-- begin --

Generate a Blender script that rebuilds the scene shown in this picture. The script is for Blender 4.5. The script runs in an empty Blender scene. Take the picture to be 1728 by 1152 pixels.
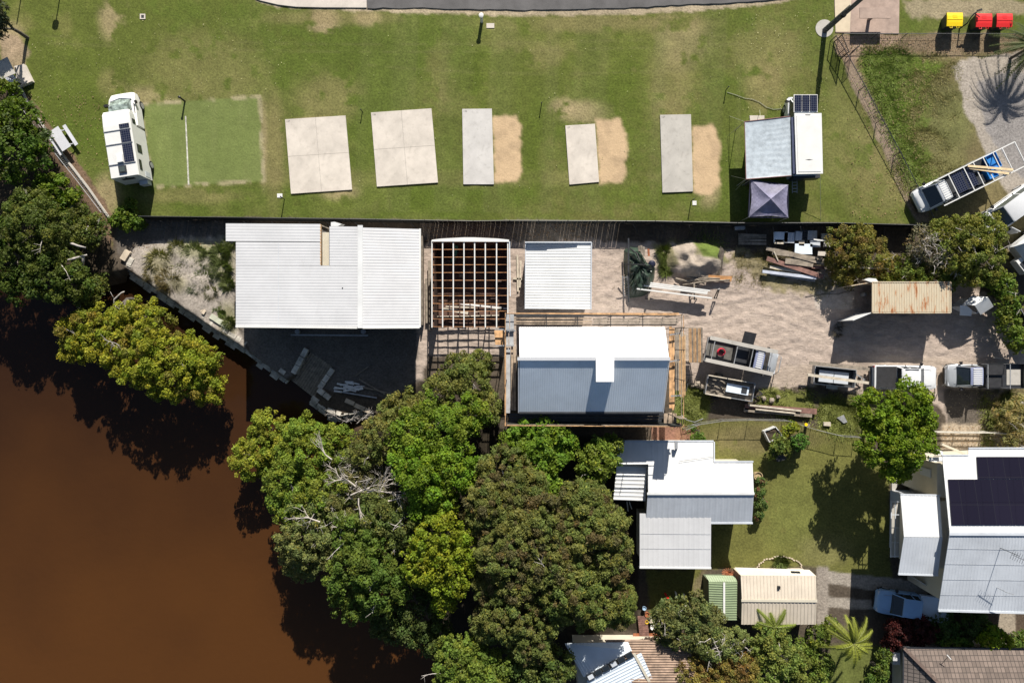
import bpy, math, random
import numpy as np
from mathutils import Vector, Matrix, Quaternion
random.seed(7); rng = np.random.default_rng(11)
R = math.radians
scene = bpy.context.scene
COL = scene.collection
# ---------------------------------------------------------------- camera, sky, sun
H = 55.0; F = 1144.0
cam_d = bpy.data.cameras.new('camera'); cam = bpy.data.objects.new('camera', cam_d); COL.objects.link(cam)
cam.location = (0, 0, H); cam_d.sensor_width = 36; cam_d.lens = 36*F/1728
cam_d.clip_start = 0.5; cam_d.clip_end = 1000
scene.camera = cam
SUN = Vector((0.24, 1.48, 1.0)).normalized()
w_ = bpy.data.worlds.new('World'); scene.world = w_; w_.use_nodes = True
nt = w_.node_tree; bg = nt.nodes['Background']
sky = nt.nodes.new('ShaderNodeTexSky'); sky.sky_type = 'NISHITA'; sky.sun_disc = False
sky.sun_elevation = math.asin(SUN.z); sky.sun_rotation = math.atan2(SUN.x, SUN.y)
nt.links.new(sky.outputs[0], bg.inputs[0]); bg.inputs[1].default_value = 0.05
sd = bpy.data.lights.new('sun', 'SUN'); sd.energy = 5.0; sd.angle = R(0.5); sd.color = (1.0, 0.94, 0.85)
so = bpy.data.objects.new('sun', sd); COL.objects.link(so); so.rotation_mode = 'QUATERNION'
so.rotation_quaternion = SUN.to_track_quat('Z', 'Y'); so.location = (10, 60, 45)
scene.view_settings.view_transform = 'Standard'; scene.view_settings.look = 'None'
scene.view_settings.exposure = 0.8; scene.view_settings.gamma = 1.0
scene.render.film_transparent = False

# ---------------------------------------------------------------- helpers
def P(x, y, h=0.0):
    s = (H-h)/F
    return Vector(((x-864)*s, (576-y)*s, h))
def sm(h=0.0): return (H-h)/F          # metres per pixel at height h

def mat(name, col, rough=0.7, metal=0.0, var=0.12, scale=2.0, bump=0.0, bscale=30.0, col2=None, spec=0.5, grime=0.0, space='Object'):
    m = bpy.data.materials.new(name); m.use_nodes = True; n = m.node_tree.nodes; l = m.node_tree.links
    b = n['Principled BSDF']; b.inputs['Roughness'].default_value = rough; b.inputs['Metallic'].default_value = metal
    b.inputs['Specular IOR Level'].default_value = spec
    tc = n.new('ShaderNodeTexCoord')
    nz = n.new('ShaderNodeTexNoise'); nz.inputs['Scale'].default_value = scale; nz.inputs['Detail'].default_value = 8; nz.inputs['Roughness'].default_value = 0.65
    l.new(tc.outputs[space], nz.inputs['Vector'])
    mx = n.new('ShaderNodeMix'); mx.data_type = 'RGBA'
    c2 = col2 if col2 else tuple(c*(1-2*var) for c in col); c1 = col if col2 else tuple(min(1, c*(1+var)) for c in col)
    mx.inputs['A'].default_value = (*c2, 1); mx.inputs['B'].default_value = (*c1, 1)
    rp = n.new('ShaderNodeMapRange'); rp.inputs[1].default_value = .32; rp.inputs[2].default_value = .62
    l.new(nz.outputs['Fac'], rp.inputs[0]); l.new(rp.outputs[0], mx.inputs['Factor'])
    out = mx.outputs['Result']
    if grime > 0:
        g = n.new('ShaderNodeTexNoise'); g.inputs['Scale'].default_value = scale*6; g.inputs['Detail'].default_value = 10
        l.new(tc.outputs[space], g.inputs['Vector'])
        r2 = n.new('ShaderNodeMapRange'); r2.inputs[1].default_value = .55; r2.inputs[2].default_value = .75; r2.inputs[4].default_value = grime
        l.new(g.outputs['Fac'], r2.inputs[0])
        m2 = n.new('ShaderNodeMix'); m2.data_type = 'RGBA'; m2.inputs['B'].default_value = (col[0]*.35, col[1]*.33, col[2]*.3, 1)
        l.new(r2.outputs[0], m2.inputs['Factor']); l.new(out, m2.inputs['A']); out = m2.outputs['Result']
    l.new(out, b.inputs['Base Color'])
    if bump > 0:
        bn = n.new('ShaderNodeTexNoise'); bn.inputs['Scale'].default_value = bscale; bn.inputs['Detail'].default_value = 4
        bu = n.new('ShaderNodeBump'); bu.inputs['Strength'].default_value = bump; bu.inputs['Distance'].default_value = 0.02
        l.new(tc.outputs[space], bn.inputs['Vector']); l.new(bn.outputs['Fac'], bu.inputs['Height']); l.new(bu.outputs[0], b.inputs['Normal'])
    return m
def glassmat(name, col=(.015, .02, .025)):
    m = mat(name, col, rough=.06, var=.05, spec=.8); return m
def gridmat(name, col, line, cell, row, mortar=.012, rough=.25, rot=0.0, offset=0.0, spec=.5, var=.1):
    m = bpy.data.materials.new(name); m.use_nodes = True; n = m.node_tree.nodes; l = m.node_tree.links
    b = n['Principled BSDF']; b.inputs['Roughness'].default_value = rough; b.inputs['Specular IOR Level'].default_value = spec
    tc = n.new('ShaderNodeTexCoord'); mp = n.new('ShaderNodeMapping'); mp.inputs['Rotation'].default_value = (0, 0, rot)
    br = n.new('ShaderNodeTexBrick'); br.offset = offset; br.squash = 1
    br.inputs['Color1'].default_value = (*[c*(1-var) for c in col], 1); br.inputs['Color2'].default_value = (*[c*(1+var) for c in col], 1); br.inputs['Mortar'].default_value = (*line, 1)
    br.inputs['Scale'].default_value = 1; br.inputs['Brick Width'].default_value = cell; br.inputs['Row Height'].default_value = row
    br.inputs['Mortar Size'].default_value = mortar; br.inputs['Mortar Smooth'].default_value = 0.1
    l.new(tc.outputs['Object'], mp.inputs[0]); l.new(mp.outputs[0], br.inputs['Vector']); l.new(br.outputs['Color'], b.inputs['Base Color'])
    return m

class MB:
    def __init__(s): s.v = []; s.f = []; s.sh = []
    def pieces(s):
        out = []
        for i, (v0, f0) in enumerate(s.sh):
            v1, f1 = s.sh[i+1] if i+1 < len(s.sh) else (len(s.v), len(s.f)); m = MB(); m.v = s.v[v0:v1]; m.f = [tuple(k-v0 for k in f) for f in s.f[f0:f1]]; out.append(m)
        return out
    def add(s, vs, fs):
        s.sh.append((len(s.v), len(s.f))); o = len(s.v); s.v += [tuple(v) for v in vs]; s.f += [tuple(i+o for i in f) for f in fs]; return s
    def hexa(s, b4, t4):
        return s.add(list(b4)+list(t4), [(3,2,1,0),(4,5,6,7),(0,1,5,4),(1,2,6,5),(2,3,7,6),(3,0,4,7)])
    def box(s, x0, y0, z0, x1, y1, z1):
        b = [(x0,y0,z0),(x1,y0,z0),(x1,y1,z0),(x0,y1,z0)]; t = [(x,y,z1) for x,y,_ in b]
        return s.hexa(b, t)
    def prism(s, pts, z0, z1, topin=0.0):
        n = len(pts); pts = [(p[0], p[1]) for p in pts]
        a = sum(pts[i][0]*pts[(i+1)%n][1]-pts[(i+1)%n][0]*pts[i][1] for i in range(n))
        if a < 0: pts = pts[::-1]
        cx = sum(p[0] for p in pts)/n; cy = sum(p[1] for p in pts)/n
        vs = [(x,y,z0) for x,y in pts]+[(x+(cx-x)*topin, y+(cy-y)*topin, z1) for x,y in pts]
        fs = [tuple(range(n))[::-1], tuple(range(n,2*n))]+[(i,(i+1)%n,n+(i+1)%n,n+i) for i in range(n)]
        return s.add(vs, fs)
    def ppoly(s, px, z0, z1, topin=0.0):      # footprint given by photo pixels of its top
        return s.prism([P(x,y,z1) for x,y in px], z0, z1, topin)
    def slab(s, pts3, t):                      # quad/poly slab of thickness t below pts3
        n = len(pts3); vs = [tuple(p) for p in pts3]+[(p[0],p[1],p[2]-t) for p in pts3]
        return s.add(vs, [tuple(range(n)), tuple(range(n,2*n))[::-1]]+[(n+i,n+(i+1)%n,(i+1)%n,i) for i in range(n)])
    def beam(s, p, q, w, h, up=(0,0,1)):
        p = Vector(p); q = Vector(q); d = (q-p)
        if d.length < 1e-6: return s
        d.normalize(); u = Vector(up)
        if abs(d.dot(u)) > .99: u = Vector((0,1,0))
        sx = d.cross(u).normalized()*(w/2); sy = sx.cross(d).normalized()*(h/2)
        c = lambda o: [o-sx-sy, o+sx-sy, o+sx+sy, o-sx+sy]
        return s.hexa(c(p), c(q))
    def tube(s, pts, r, n=6, r2=None, cap=True):
        pts = [Vector(p) for p in pts]; m = len(pts); o = len(s.v); prev = None
        for i, p in enumerate(pts):
            d = (pts[min(i+1,m-1)]-pts[max(i-1,0)]).normalized()
            a = Vector((0,0,1)) if abs(d.z) < .9 else Vector((1,0,0))
            x = d.cross(a).normalized(); y = d.cross(x).normalized()
            rr = r if r2 is None else r+(r2-r)*i/(m-1)
            for k in range(n):
                t = 2*math.pi*k/n; s.v.append(tuple(p+x*math.cos(t)*rr+y*math.sin(t)*rr))
        for i in range(m-1):
            for k in range(n):
                a = o+i*n+k; b = o+i*n+(k+1)%n; s.f.append((a,b,b+n,a+n))
        if cap: s.f.append(tuple(range(o,o+n))); s.f.append(tuple(range(o+(m-1)*n,o+m*n))[::-1])
        return s
    def lathe(s, c, prof, n=16, axis='z', ring=None):
        c = Vector(c); o = len(s.v); m = len(prof)
        for r, z in prof:
            for k in range(n):
                t = 2*math.pi*k/n; a, b = r*math.cos(t), r*math.sin(t)
                v = {'z':(a,b,z),'y':(a,z,b),'x':(z,a,b)}[axis]; s.v.append(tuple(c+Vector(v)))
        for i in range(m-1):
            for k in range(n):
                a = o+i*n+k; b = o+i*n+(k+1)%n; s.f.append((a,b,b+n,a+n))
        s.f.append(tuple(range(o,o+n))[::-1]); s.f.append(tuple(range(o+(m-1)*n,o+m*n)))
        return s
    def loft(s, rings, cap=True):
        o = len(s.v); n = len(rings[0])
        for r in rings: s.v += [tuple(p) for p in r]
        for i in range(len(rings)-1):
            for k in range(n):
                a = o+i*n+k; b = o+i*n+(k+1)%n; s.f.append((a,b,b+n,a+n))
        if cap: s.f.append(tuple(range(o,o+n))[::-1]); s.f.append(tuple(range(o+(len(rings)-1)*n,o+len(rings)*n)))
        return s
    def ribbed(s, A, B, C, D, period=.2, amp=.03, kind='trap', t=.05):
        # ribs run A->B, profile repeats A->D
        A,B,C,D = map(Vector,(A,B,C,D)); n = max(2, round((D-A).length/period))
        nor = (B-A).cross(D-A).normalized()
        if nor.z < 0: nor = -nor
        prof = [(0,0),(.55,0),(.65,1),(.9,1)] if kind == 'trap' else [(0,0),(.25,.5),(.5,1),(.75,.5)]
        o = len(s.v); vs = []
        seq = [(i+u, hh) for i in range(n) for u, hh in prof]+[(n, 0)]
        for v, hh in seq:
            q = v/n; vs += [tuple(A+(D-A)*q+nor*hh*amp), tuple(B+(C-B)*q+nor*hh*amp)]
        fs = [(2*i,2*i+1,2*i+3,2*i+2) for i in range(len(seq)-1)]
        s.add(vs, fs)
        z = Vector((0,0,.004)); return s.slab([A-z,B-z,C-z,D-z], t)

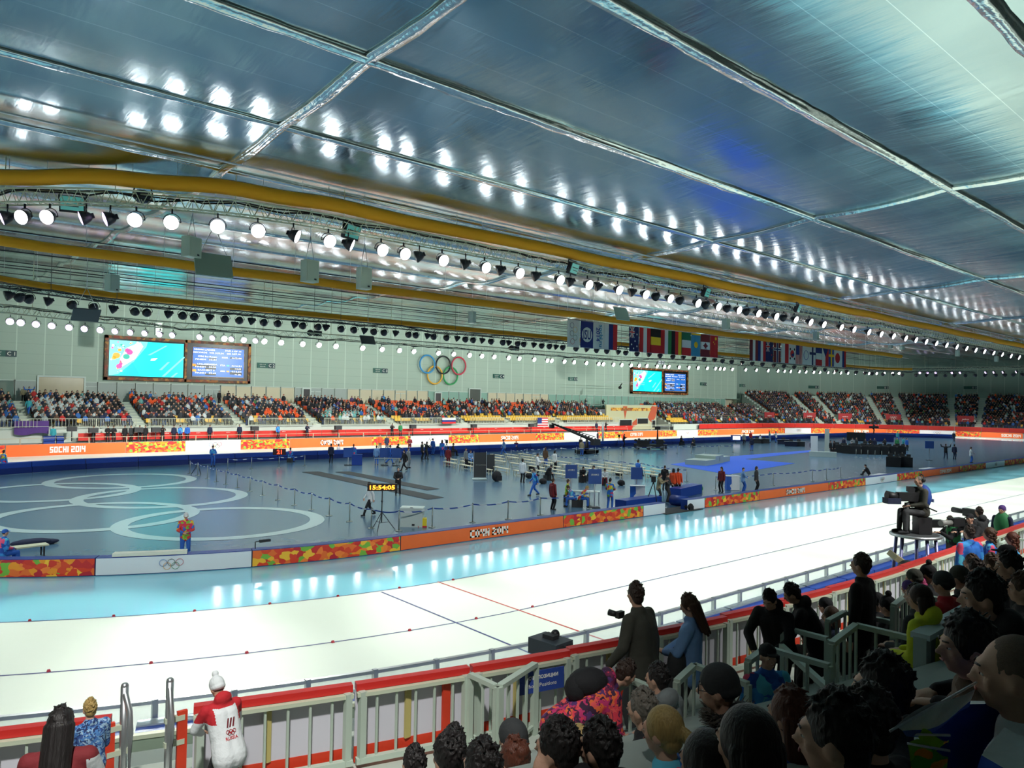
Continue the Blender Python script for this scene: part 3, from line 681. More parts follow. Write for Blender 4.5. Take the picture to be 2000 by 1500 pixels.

-- end --

_EXERCISE DETAILS:_ With all pictures left out, please transcribe exactly the lines from the start of the material through the line with "scene.render.film_transparent = False".

_TASK ANSWER:_
Generate a Blender script that rebuilds the scene shown in this picture. The script is for Blender 4.5. The script runs in an empty Blender scene. Take the picture to be 1728 by 1152 pixels.
import bpy, math, random
import numpy as np
from mathutils import Vector, Matrix, Quaternion
random.seed(7); rng = np.random.default_rng(11)
R = math.radians
scene = bpy.context.scene
COL = scene.collection
# ---------------------------------------------------------------- camera, sky, sun
H = 55.0; F = 1144.0
cam_d = bpy.data.cameras.new('camera'); cam = bpy.data.objects.new('camera', cam_d); COL.objects.link(cam)
cam.location = (0, 0, H); cam_d.sensor_width = 36; cam_d.lens = 36*F/1728
cam_d.clip_start = 0.5; cam_d.clip_end = 1000
scene.camera = cam
SUN = Vector((0.24, 1.48, 1.0)).normalized()
w_ = bpy.data.worlds.new('World'); scene.world = w_; w_.use_nodes = True
nt = w_.node_tree; bg = nt.nodes['Background']
sky = nt.nodes.new('ShaderNodeTexSky'); sky.sky_type = 'NISHITA'; sky.sun_disc = False
sky.sun_elevation = math.asin(SUN.z); sky.sun_rotation = math.atan2(SUN.x, SUN.y)
nt.links.new(sky.outputs[0], bg.inputs[0]); bg.inputs[1].default_value = 0.05
sd = bpy.data.lights.new('sun', 'SUN'); sd.energy = 5.0; sd.angle = R(0.5); sd.color = (1.0, 0.94, 0.85)
so = bpy.data.objects.new('sun', sd); COL.objects.link(so); so.rotation_mode = 'QUATERNION'
so.rotation_quaternion = SUN.to_track_quat('Z', 'Y'); so.location = (10, 60, 45)
scene.view_settings.view_transform = 'Standard'; scene.view_settings.look = 'None'
scene.view_settings.exposure = 0.8; scene.view_settings.gamma = 1.0
scene.render.film_transparent = False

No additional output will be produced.